SHORT EXERCISE: Write out the listing, please, but only from its first line through the line containing "COL = SC.collection", exactly as given and without pictures.

DATASET EXTRACT:
·····
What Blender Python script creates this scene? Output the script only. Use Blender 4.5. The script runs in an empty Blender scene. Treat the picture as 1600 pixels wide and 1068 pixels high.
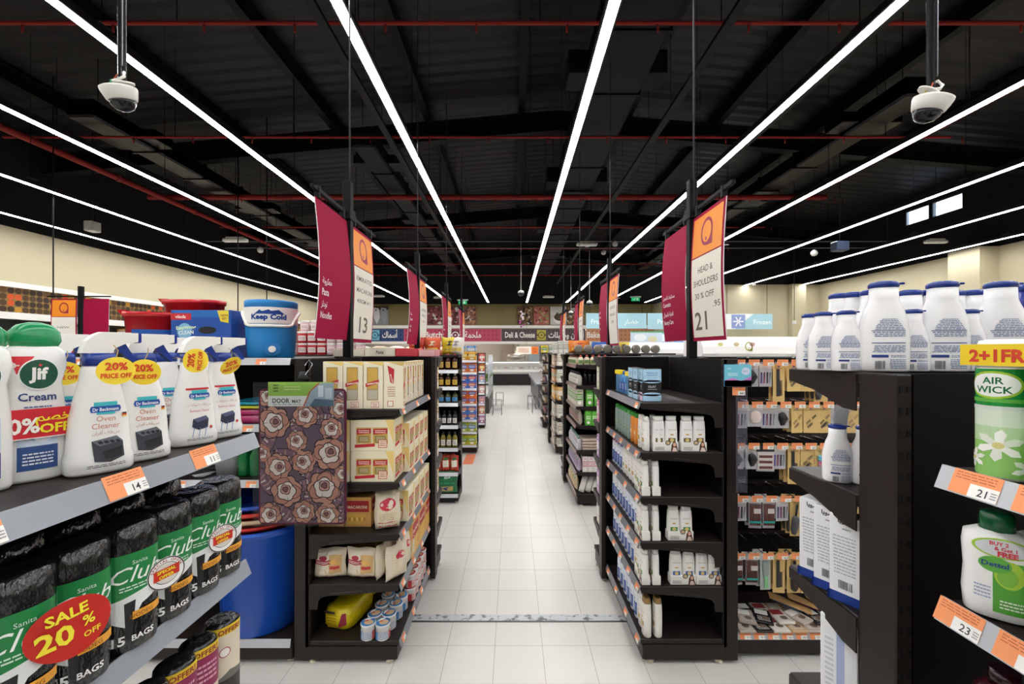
import bpy, math, random
from mathutils import Matrix, Vector
R = random.Random(7)
PI = math.pi
SC = bpy.context.scene
COL = SC.collection

# ---------------------------------------------------------------- camera
cam_d = bpy.data.cameras.new('camera')
cam_d.lens = 14.36; cam_d.sensor_width = 36.0
cam_d.shift_x = -0.0006; cam_d.shift_y = 0.00875
cam_d.clip_start = 0.02; cam_d.clip_end = 200
cam = bpy.data.objects.new('camera', cam_d); COL.objects.link(cam)
cam.location = (0, 0, 1.87); cam.rotation_euler = (PI/2, 0, 0)
SC.camera = cam
# ---------------------------------------------------------------- world (daylight outside the clerestory)
w = bpy.data.worlds.new('world'); SC.world = w; w.use_nodes = True
w.node_tree.nodes['Background'].inputs[0].default_value = (0.80, 0.92, 1.0, 1)
w.node_tree.nodes['Background'].inputs[1].default_value = 1.6
SC.view_settings.view_transform = 'Standard'; SC.view_settings.look = 'None'
SC.view_settings.gamma = 1.0; SC.view_settings.use_curve_mapping = False
SC.view_settings.exposure = 1.33
STRIP_POWER = 18.0      # emission of the ceiling light strips
STRIP_X = [-9.62, -7.55, -5.45, -3.42, -1.31, 0.76, 2.89, 4.95, 7.10, 9.22, 11.38]
STRIP_Z, STRIP_W = 4.47, 0.085
SC.cycles.use_denoising = True
SC.cycles.max_bounces = 7; SC.cycles.diffuse_bounces = 4; SC.cycles.glossy_bounces = 3
SC.cycles.transparent_max_bounces = 12; SC.cycles.transmission_bounces = 5
SC.cycles.caustics_reflective = False; SC.cycles.caustics_refractive = False
SC.cycles.sample_clamp_indirect = 4.0

# ---------------------------------------------------------------- materials
def lin(c):
    c = c.lstrip('#'); o = []
    for i in (0, 2, 4):
        s = int(c[i:i+2], 16)/255.0
        o.append(s/12.92 if s <= 0.04045 else ((s+0.055)/1.055)**2.4)
    return (*o, 1)
_M = {}
FIN = {'matte': (.75, 0, .3), 'satin': (.45, 0, .5), 'gloss': (.22, 0, .5), 'card': (.55, 0, .4), 'ink': (.5, 0, .3),
       'metal': (.32, 1, .5), 'chrome': (.12, 1, .5), 'paint': (.42, 0, .32), 'wrap': (.16, 0, .6), 'print': (.5, 0, .3),
       'film': (.1, 0, .5), 'clear': (.08, 0, .5), 'tint': (.08, 0, .5), 'fabric': (.95, 0, .1), 'flat': (.7, 0, .12), 'dull': (.6, 0, .15), 'crinkle': (.3, 0, .5)}
def M(col, fin='satin'):
    k = (col, fin)
    if k in _M: return _M[k]
    m = bpy.data.materials.new(fin + '_' + col.strip('#')); m.use_nodes = True
    nt = m.node_tree; n = nt.nodes; L = nt.links; p = n['Principled BSDF']
    r, me, sp = FIN[fin]
    p.inputs['Base Color'].default_value = lin(col)
    p.inputs['Roughness'].default_value = r; p.inputs['Metallic'].default_value = me
    p.inputs['Specular IOR Level'].default_value = sp
    tc = n.new('ShaderNodeTexCoord')
    if fin in ('wrap', 'crinkle', 'fabric', 'paint', 'metal'):
        no = n.new('ShaderNodeTexNoise'); bp = n.new('ShaderNodeBump')
        mp = n.new('ShaderNodeMapping')
        sc = {'wrap': (60, 60, 22), 'crinkle': (40, 40, 40), 'fabric': (600, 600, 600), 'paint': (30, 30, 30), 'metal': (9, 9, 9)}[fin]
        mp.inputs['Scale'].default_value = sc
        no.inputs['Scale'].default_value = 1.0; no.inputs['Detail'].default_value = 3
        L.new(tc.outputs['Object'], mp.inputs[0]); L.new(mp.outputs[0], no.inputs['Vector'])
        if fin in ('paint', 'metal'):
            mr = n.new('ShaderNodeMapRange'); mr.inputs['To Min'].default_value = r-.07; mr.inputs['To Max'].default_value = r+.1
            L.new(no.outputs[0], mr.inputs['Value']); L.new(mr.outputs[0], p.inputs['Roughness'])
        else:
            bp.inputs['Strength'].default_value = {'wrap': .55, 'crinkle': .5, 'fabric': .4}[fin]
            bp.inputs['Distance'].default_value = {'wrap': .012, 'crinkle': .01, 'fabric': .002}[fin]
            L.new(no.outputs[0], bp.inputs['Height']); L.new(bp.outputs[0], p.inputs['Normal'])
    if fin in ('film', 'clear', 'tint'):
        out = n['Material Output']; tr = n.new('ShaderNodeBsdfTransparent'); mx = n.new('ShaderNodeMixShader')
        tr.inputs[0].default_value = lin(col) if fin == 'tint' else (.96, .97, .98, 1)
        f = n.new('ShaderNodeFresnel'); f.inputs[0].default_value = 1.35
        if fin == 'film':
            no = n.new('ShaderNodeTexNoise'); no.inputs['Scale'].default_value = 30
            bp = n.new('ShaderNodeBump'); bp.inputs['Strength'].default_value = .8; bp.inputs['Distance'].default_value = .01
            L.new(tc.outputs['Object'], no.inputs['Vector']); L.new(no.outputs[0], bp.inputs['Height']); L.new(bp.outputs[0], p.inputs['Normal'])
            p.inputs['Base Color'].default_value = (.9, .9, .92, 1)
        ad = n.new('ShaderNodeMath'); ad.operation = 'ADD'; ad.inputs[1].default_value = {'film': .0, 'clear': .06, 'tint': .12}[fin]
        L.new(f.outputs[0], ad.inputs[0]); L.new(ad.outputs[0], mx.inputs[0])
        L.new(tr.outputs[0], mx.inputs[1]); L.new(p.outputs[0], mx.inputs[2]); L.new(mx.outputs[0], out.inputs[0])
    _M[k] = m; return m
def emat(name, col, strength):
    m = bpy.data.materials.new(name); m.use_nodes = True
    p = m.node_tree.nodes['Principled BSDF']
    p.inputs['Base Color'].default_value = lin(col); p.inputs['Emission Color'].default_value = lin(col)
    p.inputs['Emission Strength'].default_value = strength
    return m

# ---------------------------------------------------------------- mesh builder
class B:
    def __init__(s): s.v = []; s.f = []; s.mi = []; s.sm = []; s.mats = []; s.T = None
    def mat(s, m):
        if isinstance(m, str): m = M(m)
        if m not in s.mats: s.mats.append(m)
        return s.mats.index(m)
    def add(s, vs, fs, m, smooth=False):
        o = len(s.v); i = s.mat(m)
        if s.T is not None: vs = [tuple(s.T @ Vector(p)) for p in vs]
        s.v += [tuple(p) for p in vs]
        for f in fs: s.f.append([o+k for k in f]); s.mi.append(i); s.sm.append(smooth)
        return s
    def box(s, x0, x1, y0, y1, z0, z1, m, c=0):
        if c <= 0:
            v = [(x, y, z) for x in (x0, x1) for y in (y0, y1) for z in (z0, z1)]
            return s.add(v, [(0,1,3,2),(4,6,7,5),(0,4,5,1),(2,3,7,6),(0,2,6,4),(1,5,7,3)], m)
        c = min(c, abs(x1-x0)*.45, abs(y1-y0)*.45, abs(z1-z0)*.45)
        v = []; idx = {}
        for a, (X, sx) in enumerate(((x0, 1), (x1, -1))):
            for b, (Y, sy) in enumerate(((y0, 1), (y1, -1))):
                for d, (Z, sz) in enumerate(((z0, 1), (z1, -1))):
                    for ax in range(3):
                        p = [X, Y, Z]
                        for q, sg in enumerate((sx, sy, sz)):
                            if q != ax: p[q] += sg*c
                        idx[a, b, d, ax] = len(v); v.append(tuple(p))
        f = []
        for ax in range(3):
            o = [q for q in range(3) if q != ax]
            for side in (0, 1):
                q = []
                for u, w_ in ((0,0),(1,0),(1,1),(0,1)):
                    k = [0,0,0]; k[ax] = side; k[o[0]] = u; k[o[1]] = w_; q.append(idx[k[0], k[1], k[2], ax])
                f.append(q)
        for ax in range(3):
            o = [q for q in range(3) if q != ax]
            for u in (0, 1):
                for w_ in (0, 1):
                    k0 = [0,0,0]; k1 = [0,0,0]; k0[ax] = 0; k1[ax] = 1
                    for k in (k0, k1): k[o[0]] = u; k[o[1]] = w_
                    f.append([idx[(*k0, o[0])], idx[(*k1, o[0])], idx[(*k1, o[1])], idx[(*k0, o[1])]])
        for a in (0,1):
            for b in (0,1):
                for d in (0,1): f.append([idx[a,b,d,0], idx[a,b,d,1], idx[a,b,d,2]])
        return s.add(v, f, m)
    def prism(s, pts, ax, a, b, m):          # pts 2D; ax = extrusion axis
        n = len(pts)
        def P(p, t): return {'x': (t, p[0], p[1]), 'y': (p[0], t, p[1]), 'z': (p[0], p[1], t)}[ax]
        v = [P(p, a) for p in pts] + [P(p, b) for p in pts]
        return s.add(v, [list(range(n))[::-1], list(range(n, 2*n))] + [(i, (i+1) % n, n+(i+1) % n, n+i) for i in range(n)], m)
    def loft(s, secs, m, n=20, e=2.0, caps=True, smooth=True, jit=0, seed=1):   # secs (z, rx, ry[, cx, cy])
        v = []; rr = random.Random(seed)
        for q in secs:
            z, rx, ry = q[:3]; cx, cy = (q[3], q[4]) if len(q) > 3 else (0, 0)
            for i in range(n):
                a = 2*PI*i/n; ca, sa = math.cos(a), math.sin(a)
                x = rx*math.copysign(abs(ca)**(2/e), ca); y = ry*math.copysign(abs(sa)**(2/e), sa)
                k = 1+(rr.random()-.5)*jit
                v.append((cx+x*k, cy+y*k, z+(rr.random()-.5)*jit*.02))
        f = []
        for j in range(len(secs)-1):
            for i in range(n): f.append((j*n+i, j*n+(i+1) % n, (j+1)*n+(i+1) % n, (j+1)*n+i))
        s.add(v, f, m, smooth)
        if caps:
            o = len(s.v)-len(v); i_ = s.mat(m)
            s.f.append([o+i for i in range(n)][::-1]); s.mi.append(i_); s.sm.append(False)
            s.f.append([o+(len(secs)-1)*n+i for i in range(n)]); s.mi.append(i_); s.sm.append(False)
        return s
    def cyl(s, x, y, z0, z1, r, m, n=16, r2=None):
        return s.loft([(z0, r, r, x, y), (z1, r2 or r, r2 or r, x, y)], m, n)
    def tube(s, pts, r, m, n=8):
        pts = [Vector(p) for p in pts]; v = []; f = []
        for i, p in enumerate(pts):
            d = (pts[min(i+1, len(pts)-1)]-pts[max(i-1, 0)]).normalized()
            u = d.cross(Vector((0, 0, 1)));
            if u.length < .01: u = d.cross(Vector((0, 1, 0)))
            u.normalize(); w_ = d.cross(u)
            for k in range(n):
                a = 2*PI*k/n; v.append(tuple(p+u*(r*math.cos(a))+w_*(r*math.sin(a))))
        for i in range(len(pts)-1):
            for k in range(n): f.append((i*n+k, i*n+(k+1) % n, (i+1)*n+(k+1) % n, (i+1)*n+k))
        f.append(list(range(n))); f.append([(len(pts)-1)*n+k for k in range(n)][::-1])
        return s.add(v, f, m, True)
    def sphere(s, c, r, m, n=14, k=8, z=(1, 1), lo=-1.0):   # lo: cut height fraction
        secs = []
        a0 = math.asin(max(-1, lo))
        for j in range(k+1):
            a = a0+(PI/2-a0)*j/k
            secs.append((c[2]+r*math.sin(a)*z[0], max(r*math.cos(a), 1e-4), max(r*math.cos(a), 1e-4), c[0], c[1]))
        return s.loft(secs, m, n)
    def put(s, pr, fn, fin='ink'):
        sub = getattr(fn, 'sub', None)
        for (pts, faces, col, l) in pr.items:
            if sub: pts, faces = dense(pts, faces, sub)
            s.add([fn(u, v_, .0004*l) for u, v_ in pts], faces, M(col, fin) if isinstance(col, str) else col)
        return s
    def build(s, name, parent=None, loc=(0, 0, 0), rz=0):
        me = bpy.data.meshes.new(name); me.from_pydata(s.v, [], s.f); me.validate(clean_customdata=False)
        for m in s.mats: me.materials.append(m)
        if len(me.polygons) == len(s.mi):
            me.polygons.foreach_set('material_index', s.mi); me.polygons.foreach_set('use_smooth', s.sm)
        o = bpy.data.objects.new(name, me); COL.objects.link(o)
        o.location = loc; o.rotation_euler = (0, 0, rz)
        if parent is not None: o.parent = parent
        return o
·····
CORRECT ANSWER:
What Blender Python script creates this scene? Output the script only. Use Blender 4.5. The script runs in an empty Blender scene. Treat the picture as 1600 pixels wide and 1068 pixels high.
import bpy, math, random
from mathutils import Matrix, Vector
R = random.Random(7)
PI = math.pi
SC = bpy.context.scene
COL = SC.collection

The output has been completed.